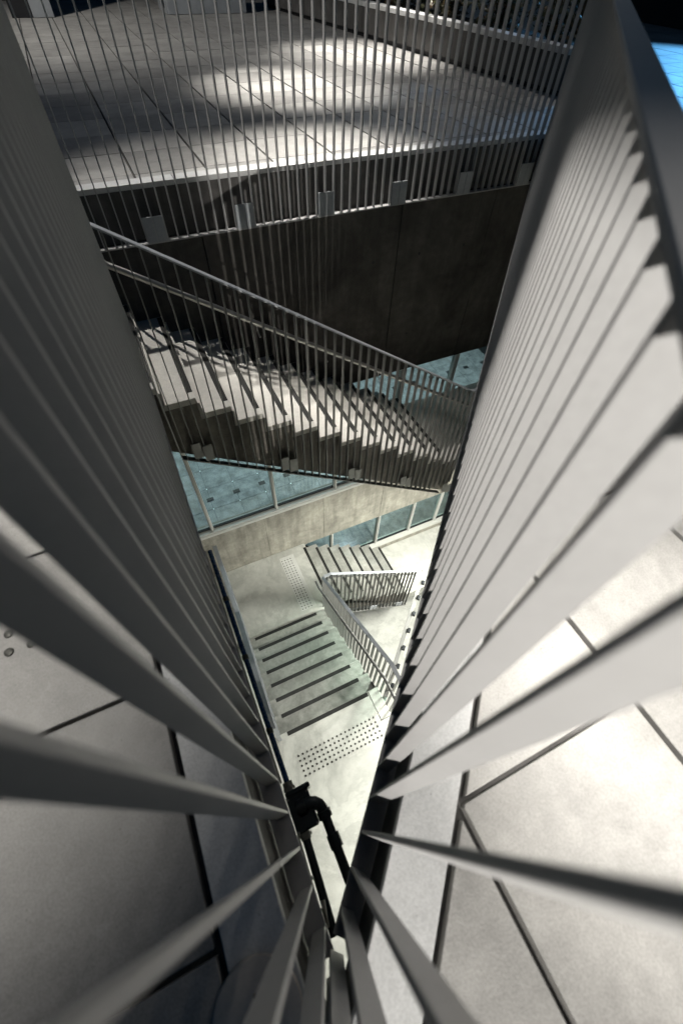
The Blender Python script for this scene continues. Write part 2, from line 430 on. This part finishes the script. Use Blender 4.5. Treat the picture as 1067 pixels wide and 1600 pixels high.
# ------------------------------------------------------------------ stairs
def stair(name, label, ax, org, n, rise, going, w0, w1, z_top, s0, s1, mat, sidemat, depth, head=0, tail=0, grip_w=.052, kerb=0.0):
    """flight that falls along +ax; nosing j at org + going*j, top of step j at z_top - rise*j; across from w0 to w1.
    step 0 is the landing itself (grip only)"""
    root = empty(name, (0,0,0), label, 'stairs')
    def box(nm, m, a0, a1, c0, c1, z0, z1, par, bv=0):
        e = (a0, a1, c0, c1, z0, z1) if ax == 0 else (c0, c1, a0, a1, z0, z1)
        return BX(nm, m, e, par, bv)
    # body: saw-tooth profile
    prof = []
    a_top = org + head
    prof.append((a_top + .012, z_top - .06))
    for j in range(1, n):
        prof.append((org + going*(j-1) + .004, z_top - rise*j - .06 )); prof.append((org + going*j - .006, z_top - rise*j - .06))
    last = org + going*(n-1) - .006
    prof.append((last, z_top - rise*n - .02))
    k = rise/going
    prof.append((last + tail, z_top - rise*n - .02))
    prof.append((last + tail, z_top - rise*(n-1) - k*tail - depth)); prof.append((a_top + .012, z_top - k*(a_top-org) - depth))
    prof2 = prof
    bm = bmesh.new()
    A = [bm.verts.new((a, w0+.008, z) if ax == 0 else (w0+.008, a, z)) for a, z in prof2]
    B = [bm.verts.new((a, w1-.002, z) if ax == 0 else (w1-.002, a, z)) for a, z in prof2]
    m = len(prof2); bm.faces.new(A); bm.faces.new(B[::-1])
    for i in range(m): bm.faces.new((A[i], B[i], B[(i+1)%m], A[(i+1)%m]))
    link('flight_body', mesh('flight_body', bm, sidemat), root)
    for j in range(n):
        z = z_top - rise*j; a1 = org + going*j
        if j: par = box('tread', mat, a1-going-.0, a1, w0, w1, z-rise+.0005 if False else z-.060, z, root, .004)
        else: par = root
        box('grip_strip', 'grip', a1-.028-grip_w/2, a1-.028+grip_w/2, s0, s1, z+.0006, z+.0022, par)
        if j:
            box('riser', mat, a1-going+.006-.002, a1-going+.02, w0+.004, w1-.004, z-.001, z+rise-.061, par)
    return root
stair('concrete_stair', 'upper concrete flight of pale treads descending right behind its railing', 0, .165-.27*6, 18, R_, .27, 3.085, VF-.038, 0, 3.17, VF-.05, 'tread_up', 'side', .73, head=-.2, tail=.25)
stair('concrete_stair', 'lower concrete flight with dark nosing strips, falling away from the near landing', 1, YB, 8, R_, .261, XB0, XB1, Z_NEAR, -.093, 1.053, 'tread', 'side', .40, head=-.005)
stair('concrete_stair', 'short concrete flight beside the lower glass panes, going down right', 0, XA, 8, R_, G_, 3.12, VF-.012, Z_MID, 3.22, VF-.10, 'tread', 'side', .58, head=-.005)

# white stone blocks at the wall end of the short flight
# ------------------------------------------------------------------ railings
def railing(name, label, pts, bar_bot, spacing, face, plane_w=.045, rail_w=.05, cat='railing', hand=None, hand_off=None, mat='steel', bar_len=None, phase=.05):
    """pts: list of (x,y,z) of the top rail; bars hang down to bar_bot(s,x,y)"""
    root = empty(name, (0,0,0), label, cat)
    P = [Vector(p) for p in pts]
    for a, b in zip(P, P[1:]):
        d = (b-a).normalized()
        bm = bmesh.new(); add_bar(bm, a - d*.001, b + d*.001, rail_w, .012); link('top_rail', mesh('top_rail', bm, 'plate', .002), root)  # top rails painted paler than the bars, for light on their upper faces
    # bars
    acc = phase
    cache = {}
    for a, b in zip(P, P[1:]):
        L = (Vector((b.x, b.y)) - Vector((a.x, a.y))).length
        rz = math.atan2(b.y-a.y, b.x-a.x)
        while acc < L:
            q = a.lerp(b, acc/L); zb_ = bar_bot(q); h = round(q.z - .012 - zb_, 3)
            if h not in cache:
                bm = bmesh.new(); add_box(bm, -.004, .004, -plane_w/2, plane_w/2, 0, h); cache[h] = mesh('bar', bm, mat, .001)
            link('bar', cache[h], root, (q.x, q.y, zb_), rz); acc += spacing
        acc -= L
    # end posts
    return root
# upper stair railing, on the side of the void
YS = 3.045
def noz1(x): return -R_*6 - (R_/.27)*(x-.165)      # nosing line of the upper flight
sx0, sx1 = -.108, XL_END+.30
TOP1 = 1.15
r1 = railing('stair_railing', 'long sloping grey bar railing of the upper flight', [(sx0, YS, noz1(sx0)+TOP1), (XL_END+.05, YS, noz1(XL_END+.05)+TOP1), (4.4, YS, -18*R_+1.12)], lambda q: max(noz1(q.x)-.74, -18*R_-.42), .087, None, phase=.046)
bm = bmesh.new(); add_box(bm, sx0-.004, sx0+.006, YS-.025, YS+.025, noz1(sx0)-.74, noz1(sx0)+TOP1+.006); link('end_bar', mesh('end_bar', bm, 'bar', .001), r1)
bm = bmesh.new(); add_bar(bm, (sx0, YS, noz1(sx0)-.747), (XL_END+.05, YS, noz1(XL_END+.05)-.747), .05, .012); link('bottom_rail', mesh('bottom_rail', bm, 'steel', .001), r1)
bm = bmesh.new(); add_box(bm, 0, .084, -.006, 0, 0, .19); SPL = mesh('fixing_plate', bm, 'steel', .0012)
for k in range(5):
    x = .0 + .804*k
    for q in (0, 1):
        xx = x + q*.09; link('fixing_plate', SPL, r1, (xx, YS-.024, noz1(xx+.084)-.665))
# round handrail inside it
hr = bmesh.new()
def hp(x, dz): return (x, YS+.085, noz1(x)+dz)
add_tube(hr, [hp(-.12, .90), hp(XL_END, .90), (XL_END+.3, YS+.085, -18*R_+.88), (4.4, YS+.085, -18*R_+.88)], .019, 14)
h1 = link('handrail', mesh('handrail', hr, 'stainless', smooth=True), r1)
bm = bmesh.new(); bmesh.ops.create_uvsphere(bm, u_segments=14, v_segments=9, radius=.024); link('end_cap', mesh('end_cap', bm, 'stainless', smooth=True), h1, hp(-.12, .90))
for k in range(6):
    x = .2 + .58*k; b = bmesh.new()
    p = hp(x, .885); add_tube(b, [(p[0], p[1], p[2]), (p[0], p[1]-.0, p[2]-.05), (p[0], p[1]-.055, p[2]-.075)], .007, 8)
    link('bracket', mesh('bracket', b, 'stainless', smooth=True), h1)

# railing of the lower flight, right side, and of the short flight
zB = lambda y: Z_NEAR - (R_/.261)*(max(y, YB)-YB)
ye = YB + .261*8
YP = 3.06
TOPB = 1.13
rB = railing('stair_railing', 'grey bar railing along the right side of the lower flight', [(XR, .74, Z_NEAR+TOPB), (XR, YB-.05, Z_NEAR+TOPB+.0), (XR, YP, Z_MID+TOPB)], lambda q: min(Z_NEAR-.30, zB(q.y)-.36+.02), .090, None, phase=.04)
hr = bmesh.new(); hx = XR-.075
add_tube(hr, [(hx, .60, Z_NEAR+.80), (hx, YB-.1, Z_NEAR+.80), (hx, YP-.02, Z_MID+.82), (hx+.0, YP+.12, Z_MID+.82)], .018, 12)
h2 = link('handrail', mesh('handrail', hr, 'steel', smooth=True), rB)
for yy in (.8, 1.5, 2.2, 2.85):
    zz = Z_NEAR+.80 if yy < YB else Z_NEAR+.80 + (Z_MID+.02-Z_NEAR)*(yy-YB+.1)/(YP-.02-YB+.1)
    b = bmesh.new(); add_tube(b, [(hx, yy, zz-.012), (hx+.01, yy, zz-.05), (hx+.06, yy, zz-.06)], .007, 8); link('bracket', mesh('bracket', b, 'steel', smooth=True), h2)
zA = lambda x: Z_MID - (R_/G_)*(max(x, XA)-XA)
rA = railing('stair_railing', 'short grey bar railing in front of the flight beside the glass', [(XR+.03, YP, Z_MID+TOPB), (XA-.03, YP, Z_MID+TOPB), (XA+G_*7.2, YP, Z_LOW+TOPB+.04)], lambda q: zA(q.x)-.60, .090, None, phase=.06)
bm = bmesh.new(); add_bar(bm, (XA, YP, zA(XA)-.607), (XA+G_*7.2, YP, zA(XA+G_*7.2)-.607), .05, .012); link('bottom_rail', mesh('bottom_rail', bm, 'steel', .001), rA)
hr = bmesh.new(); hy = YP+.075
add_tube(hr, [(XR+.05, hy, Z_MID+.85), (XA+.05, hy, Z_MID+.84), (XA+G_*7.4, hy, Z_LOW+.86)], .018, 12); link('handrail', mesh('handrail', hr, 'steel', smooth=True), rA)
bm = bmesh.new(); add_box(bm, 0, .084, -.008, 0, 0, .17); APL = mesh('fixing_plate', bm, 'plate', .0012)
for x in (2.32, 3.02): link('fixing_plate', APL, rA, (x, YP-.024, zA(x)-.60)); link('fixing_plate', APL, rA, (x+.09, YP-.024, zA(x+.09)-.60))
# left railing of the lower flight and the middle landing
rL = railing('stair_railing', 'narrow grey railing seen from above along the left side of the lower flight', [(-.20, .98, Z_NEAR+1.08), (-.20, YB+.05, Z_NEAR+1.08), (-.20, YP, Z_MID+1.10), (-.20, VF-.08, Z_MID+1.10)], lambda q: zB(min(q.y, ye))-.10, .090, None, rail_w=.07, mat='plate')
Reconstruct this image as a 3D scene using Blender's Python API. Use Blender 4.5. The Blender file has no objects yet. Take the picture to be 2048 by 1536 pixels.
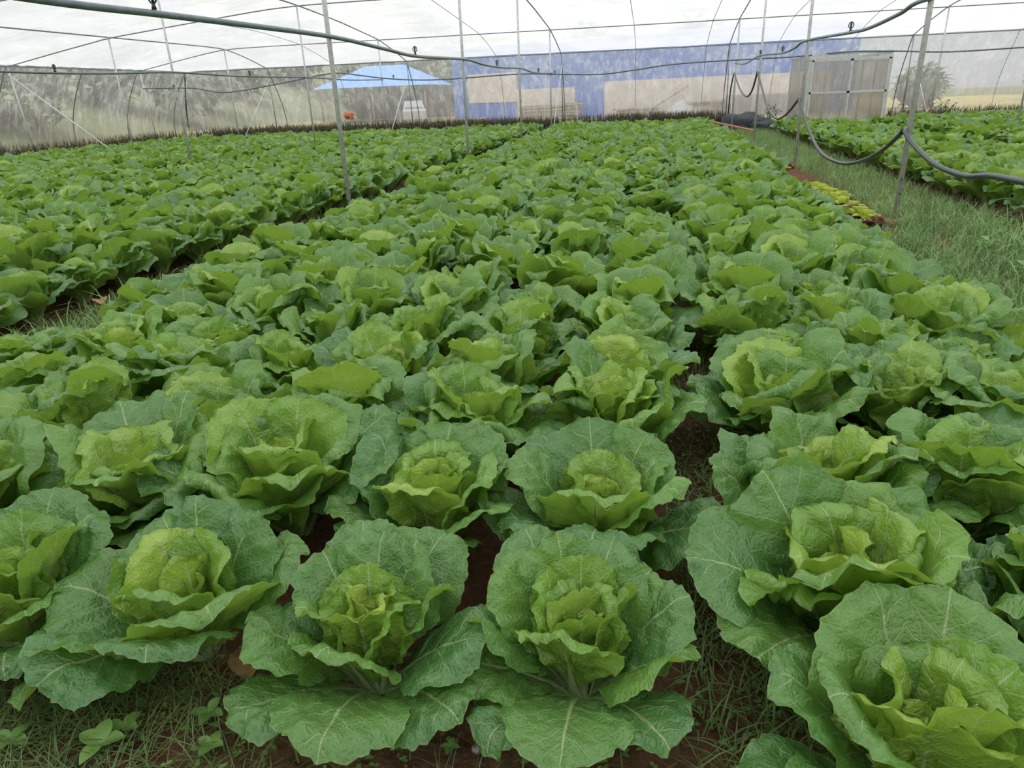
※ ※ ※
Reproduce the lines exactly, from the line that contains "stair('concrete_stair', 'lower concrete" through the line that contains "stair('concrete_stair', 'short concrete", and nothing more.

stair('concrete_stair', 'lower concrete flight with dark nosing strips, falling away from the near landing', 1, YB, 8, R_, .261, XB0, XB1, Z_NEAR, -.093, 1.053, 'tread', 'side', .40, head=-.005)
stair('concrete_stair', 'short concrete flight beside the lower glass panes, going down right', 0, XA, 8, R_, G_, 3.12, VF-.012, Z_MID, 3.22, VF-.10, 'tread', 'side', .58, head=-.005)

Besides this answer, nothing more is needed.